Lastly, there’s Helen, sweet, pitiful Helen. What happened to Helen? Her son and another young man went to prison for committing a particularly brutal murder of an innocent woman in 1930s Iowa. Helen and the other convicted killer’s mother Adele (played by Debbie Reynolds) flee to Los Angeles, change their identities and start anew as dance instructors looking for the next Shirley Temple. Adele meets a smooth-talking suitor played by Dennis Weaver (who afterwards starred in Steven Spielberg’s high-octane TV-made thriller “Duel”) and soon all the jealousy and stress take a toll on Helen’s sanity. After she pushes a man with a letter addressed to her real identity to his death, Helen becomes unhinged and Adele comes home to find the rabbits killed. Adele phones for help but it might be too late. Shelley Winters gives a great performance here and there are a few scenes reminiscent of Hitchcock but the film turns a bit too campy by the end.

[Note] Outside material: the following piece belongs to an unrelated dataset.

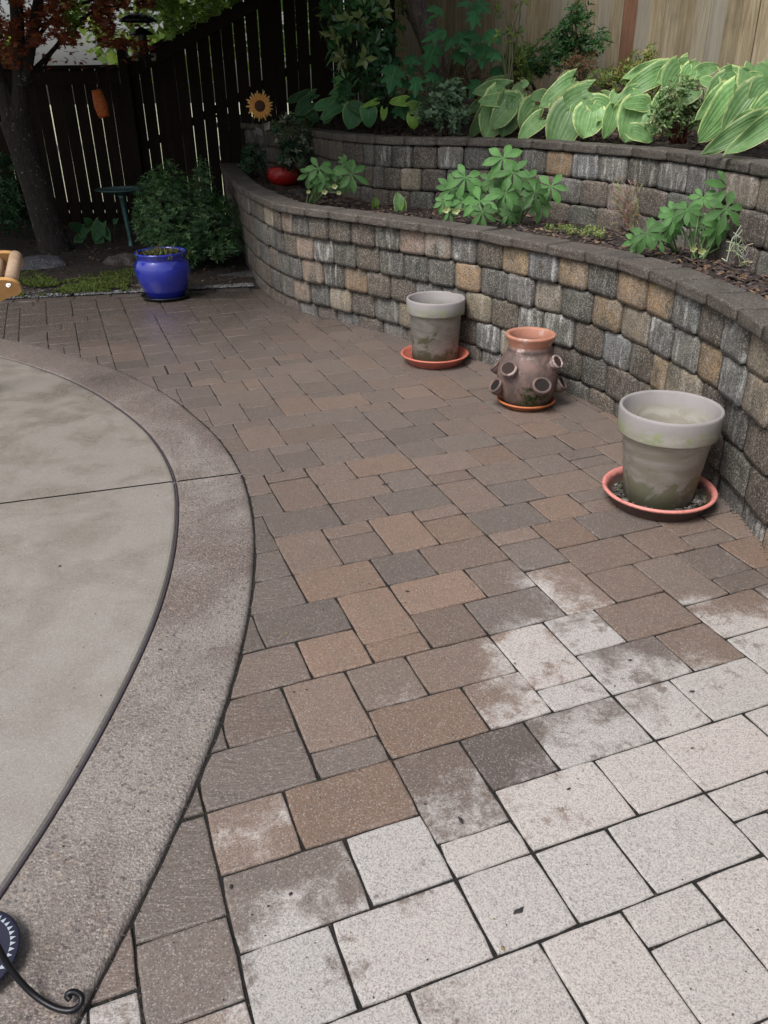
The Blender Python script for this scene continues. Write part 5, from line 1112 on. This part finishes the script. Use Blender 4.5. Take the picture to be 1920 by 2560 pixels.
shrub('potted_shrub', 'dark variegated leafy plant growing out of the red wrapped pot', [(742, 350, 34, 40), (715, 320, 24, 28), (768, 385, 26, 22), (712, 385, 26, 20, -.20), (735, 400, 26, 18, -.2)], 8.75, 1000, .062, .026, [(.02, .055, .03), (.03, .08, .035), (.09, .13, .06), (.25, .28, .2)], 71, 'plant', 6, .4, 4, Vector((rp_.x+.05, 8.8, .88)))
# bird feeders
fc = at(345, 50, 9.4); t = thing('bird_feeder', (fc.x, 9.4, fc.z-.5), 'bird feeder under a dark dome and small peaked roof above the fence corner', 'bird feeder')
b = MB(); b.lathe([(0, .062), (.06, .056), (.12, .038), (.17, .012), (.19, -.012), (.185, -.014), (.12, .028), (0, .05)], (fc.x, 9.4, fc.z), 32); M_DOME = m_flat('smoked_dome', (.02, .025, .035), .15, .2); b.build('baffle_dome', M_DOME, t, True)
rz_ = at(345, 82, 9.4).z; b = MB(); b.lathe([(0, .055), (.13, -.012), (.125, -.018), (0, .03)], (fc.x+.02, 9.4, rz_), 4); b.build('feeder_roof', M_DOME, t)
b = MB(); b.tube([(fc.x, 9.4, rz_+.04), (fc.x, 9.4, fc.z+.35)], .004, 5); b.tube([(fc.x+.02, 9.4, rz_), (fc.x+.02, 9.4, rz_-.30)], .006, 5); b.build('hanger', M_IRON, t)
b = MB(); b.lathe([(.045, 0), (.045, -.16), (.0, -.16)], (fc.x+.02, 9.4, rz_-.01), 12); b.build('seed_tube', M_DOME, t, True)
b = MB(); b.lathe([(0, 0), (.10, .0), (.11, .02), (.105, .02), (0, .006)], (fc.x+.02, 9.4, rz_-.22), 20); b.build('seed_tray', M_IRON, t, True)
for x in (340, 384):
    p = at(x, 143, 9.4); b = MB(); b.lathe([(0, -.035), (.022, -.03), (.03, .0), (.026, .035), (0, .038)], (p.x, 9.4, p.z), 14, (.24, .21, .18, 1)); b.tube([(p.x, 9.4, p.z+.03), (fc.x+.02, 9.4, rz_-.2)], .002, 4, (.1, .1, .1, 1)); b.build('feeding_cup', M_MISC, t, True)
oc = at(251, 260, 9.5); t = thing('hanging_feeder', tuple(oc), 'orange barrel shaped hanging feeder in front of the low dark fence', 'bird feeder')
q = NT('orange_mesh'); v_ = q.voro(q.pos(scale=(1, 1, .8)), 55); q.set('Base Color', q.mix(q.ramp(v_, .15, .4), (.75, .20, .03), (.42, .09, .015))); q.set('Roughness', .6); q.bump(v_, .8, .01)
b = MB(); m_ = mpp(oc); prof_o = [(0, .5), (.30, .5), (.34, .48), (.46, .1), (.50, -.05), (.42, -.4), (.36, -.48), (0, -.5)]; b.lathe([(r_*34*m_, z__*64*m_) for r_, z__ in prof_o], (0, 0, 0), 28); RM = Matrix.Rotation(-.16, 3, 'Y'); b.v = [tuple(oc+RM@Vector(v)) for v in b.v]; b.build('barrel', q.m, t, True)
b = MB(); tp = oc+Vector((-.01, 0, .13)); b.tube([tp, at(246, 205, 9.5), at(240, 185, 9.5), at(250, 168, 9.55), Vector((at(256, 168, 9.6).x, 10.5, 1.86))], .003, 5); b.build('hook', M_IRON, t)

# ------------------------------------------------------------------ trees
def crown(b, pts, size, cols, rr, star=True, flat=.3):
    for p in pts:
        s = size*rr.uniform(.6, 1.25); c = rr.choice(cols); k = rr.uniform(.7, 1.35); c = tuple(x*k for x in c)+(1,)
        M = Matrix.Rotation(rr.uniform(0, 6.3), 3, 'Z') @ Matrix.Rotation(rr.gauss(.5, .5), 3, 'X')
        if star:
            ol = [(0, 1), (.16, .42), (.75, .62), (.40, .08), (.62, -.42), (.12, -.22), (0, -.55), (-.12, -.22), (-.62, -.42), (-.40, .08), (-.75, .62), (-.16, .42)]
            b.add([M@Vector((x*s*.5, y*s*.5, -.12*s*(x*x+y*y)))+p for x, y in ol]+[p], [(i, (i+1) % 12, 12) for i in range(12)], c)
        else: b.add([M@Vector(q)*s+p for q in ((0, -.5, 0), (.3, 0, .06), (0, .5, 0), (-.3, 0, .06))], [(0, 1, 2, 3)], c)
rr = random.Random(77)
t = thing('maple_tree', (-3.42, 8.95, .02), 'red leaved maple with forked lichened trunk at the left edge', 'tree')
def pl(lst, Y): return [at(x, y, Y+(yy if len(q_) > 3 else 0)) for q_ in lst for x, y, yy in [(q_[0], q_[1], q_[3] if len(q_) > 3 else 0)]]
b = MB(); tk = [(150, 665, .205), (138, 620, .165), (118, 560, .15), (98, 490, .145), (72, 410, .14), (52, 340, .15), (40, 300, .16)]
b.tube([tuple(p) for p in cat_rom([at(x, y, 8.95) for x, y, _ in tk], 4)], [p.x for p in cat_rom([Vector((r_, 0, 0)) for _, _, r_ in tk], 4)], 16)
b.build('trunk', M_BARK, t, True)
for lim in ([(44, 320, .13), (50, 230, .075), (46, 120, .065), (40, 0, .06), (20, -150, .05), (40, -400, .04)], [(40, 320, .12), (10, 230, .08), (-30, 130, .075), (-90, 0, .06), (-160, -200, .05)], [(62, 215, .05), (75, 120, .055), (90, 40, .05), (110, -60, .045), (170, -250, .04)],
            [(60, 200, .03), (120, 140, .022), (190, 60, .018), (235, 30, .014), (300, 12, .010)], [(80, 110, .02), (150, 30, .018), (230, 0, .014), (350, -60, .01)], [(100, 190, .012), (112, 165, .012), (140, 120, .010), (205, 55, .008)], [(110, -40, .03), (300, -120, .02), (480, -60, .012), (560, 0, .006)]):
    b = MB(); b.tube([tuple(p) for p in cat_rom([at(x, y, 8.95+(.25 if x > 100 else 0)) for x, y, _ in lim], 4)], [p.x for p in cat_rom([Vector((r_, 0, 0)) for _, _, r_ in lim], 4)], 9); b.build('branch', M_BARK, t, True)
RED = [(.17, .045, .03), (.22, .07, .035), (.12, .04, .03), (.26, .10, .04)]; GRN = [(.12, .22, .04), (.16, .26, .05), (.09, .16, .04)]
pts = []; ptg = []; pth = []
while len(pts)+len(ptg) < 10500:
    px, py, Y = rr.uniform(-60, 640), rr.uniform(-160, 172), rr.uniform(7.9, 10.3)
    if px > 330 and py > 150-(px-330)*.55: continue
    low = 118+40*mnoise.noise(Vector((px*.012, 3.3, 0)))+14*mnoise.noise(Vector((px*.05, 1.3, 0)))
    if px < 75: low += 120
    if 60 < px < 330 and py > low and rr.random() < .93: continue
    n_ = mnoise.noise(Vector((px*.016, py*.02, Y*.7)))+.5*mnoise.noise(Vector((px*.05, py*.06, Y)))
    if n_ < -.16+(.10 if py > 60 else 0): continue
    if 285 < px < 405 and 25 < py < 100 and Y < 9.7: continue
    p = at(px, py, Y); g = mnoise.noise(Vector((px*.008, py*.012, 9)))+(px-330)/260+(.25 if py > 20 and px < 200 else 0)
    (ptg if g > .12+rr.uniform(-.15, .15) else pts).append(p)
b = MB(); crown(b, pts, .085, RED, rr); crown(b, ptg, .085, GRN, rr)
for _ in range(36000):  # unseen leaves above the frame, added to shade the far left corner
    p = Vector((rr.uniform(-9.5, .3), rr.uniform(5.6, 10.9), rr.uniform(2.9, 5.6)))
    if mnoise.noise(p*.8) < -.22 or prj(p)[1] > -40: continue
    pth.append(p)
crown(b, pth, .20, RED+GRN, rr, False)
o = b.build('crown', M_CROWN, t); tag(o, kind='stuff')
t = thing('leaning_tree', tuple(at(1120, 245, 8.9)), 'leaning rough barked tree trunk behind the lobed leaves at top centre', 'tree')
b = MB(); tk = [(1150, 300, .17), (1118, 215, .135), (1090, 140, .115), (1062, 70, .105), (1030, 0, .10), (960, -150, .09), (900, -400, .07)]
b.tube([tuple(p) for p in cat_rom([at(x, y, 8.9) for x, y, _ in tk], 4)], [p.x for p in cat_rom([Vector((r_, 0, 0)) for _, _, r_ in tk], 4)], 14); b.build('trunk', M_BARK2, t, True)
pth = []  # crown wholly out of view, added to darken the middle of the upper bed
for _ in range(9000):
    p = Vector((rr.uniform(-1.8, .75), rr.uniform(6.9, 10.9), rr.uniform(3.0, 5.2)))
    if mnoise.noise(p*.9) < -.22 or prj(p)[1] > -60: continue
    pth.append(p)
b = MB(); crown(b, pth, .17, [(.03, .08, .03), (.04, .10, .03)], rr, False); tag(b.build('crown', M_LEAF, t), kind='stuff')
FARL = ['pale green tree far beyond the low fence, seen left of the trunk', 'bright green tree far beyond the low fence, in the middle gap', 'tall yellow green tree beyond the fence corner', 'broad green tree behind the sloping fence']
for i, (x, y, h_, r_, cl) in enumerate(((-13.5, 21, 6.5, 3.2, GRN), (-12.5, 27, 3.6, 2.2, YG), (-4.2, 19, 6.8, 2.4, YG), (-2.0, 22, 8., 3., GRN))):
    t = thing('background_tree', (x, y, -.09), FARL[i], 'tree', 'trees beyond the garden fence'); b = MB(); b.tube([(x, y, -.1), (x+.1, y, 1.5), (x, y, h_*.7)], [.2, .16, .08], 8); b.build('trunk', M_BARK, t)
    b = MB(); P_ = []
    while len(P_) < 2600:
        v = Vector((rr.uniform(-1, 1), rr.uniform(-1, 1), rr.uniform(-1, 1)))
        if v.length > 1 or mnoise.noise(v*2+Vector((i*7, 0, 0))) < -.2: continue
        P_.append(Vector((x+v.x*r_, y+v.y*r_, h_*.62+v.z*h_*.40)))
    crown(b, P_, .34, cl, rr, False); tag(b.build('crown', M_LEAF, t), kind='stuff')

For my triple feature this month, I rate the following on a four-star scale:

Dracula Has Risen From the Grave (2 ½ stars)

What’s the Matter with Helen (2 ½ stars)

The Return of Count Yorga (2 stars)

Those looking to conjure the Halloween Spirit, you can find “Dracula Has Risen From the Grave“ and a number of films from Hammer on HBO Max, including the original “Horror of Dracula.” For free, you can find many AIP films on YouTube or the free TV/movie app Tubi including Corman’s “A Bucket of Blood,” which may have inspired the byname given to the Lake Theater located on Franklin Street, also run by the Shauer Family. Patrons referred to it as “The Bucket” for its reputation of showing violent westerns or exploitation films, the kind of fare AIP had been producing. Speaking of buckets, I’d advise keeping one close by if your choice is to binge-watch “The Twilight Saga" which you can find on Netflix.

Special Note: All three of these features played at Valparaiso’s Premier Theatre at different times in and before 1971.